We hope that you will tell us that you will support our demands, and that mining will no longer take place here in Kimsakocha. We want the mining companies to leave. We don't want the mining company to continue deceiving us; we don't want any more lies. We will continue the fight. Long live Kimsakocha, and long live water!” Miriam Chuchuca, Professor in the Kimsakocha area.
“Thank you for coming to witness our struggle, because those who come to extract our wealth will not tell you the truth about what they are doing to us. On the contrary, they join forces with president and the police…I am a woman who depends on my crops, on my Pachamama. If they contaminate our water, how will I live? My grandparents told me that gold is the seed of water, and that is why it must be left underground. I don't want them [mining companies] to come and steal this treasure from us. You wouldn’t let us plunder the gold from your country, would you?” Angelita Loja, long-standing water defender from Victoria del Portete.

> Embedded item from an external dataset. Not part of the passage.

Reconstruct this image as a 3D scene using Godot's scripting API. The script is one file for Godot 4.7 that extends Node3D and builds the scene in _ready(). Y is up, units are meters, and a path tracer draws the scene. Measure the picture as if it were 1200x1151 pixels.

“I understand that you act as a bridge with the private company, and we want you to deliver the following message: the people have defended Pachamama and water not only now but for more than 32 years! If we allow the mining company to enter, what will we see instead of the lagoons in the páramo? Houses, companies, vehicles, a hole! NO, that is not compatible with our territory!” Luis Guaman, President of the Parish of Baños.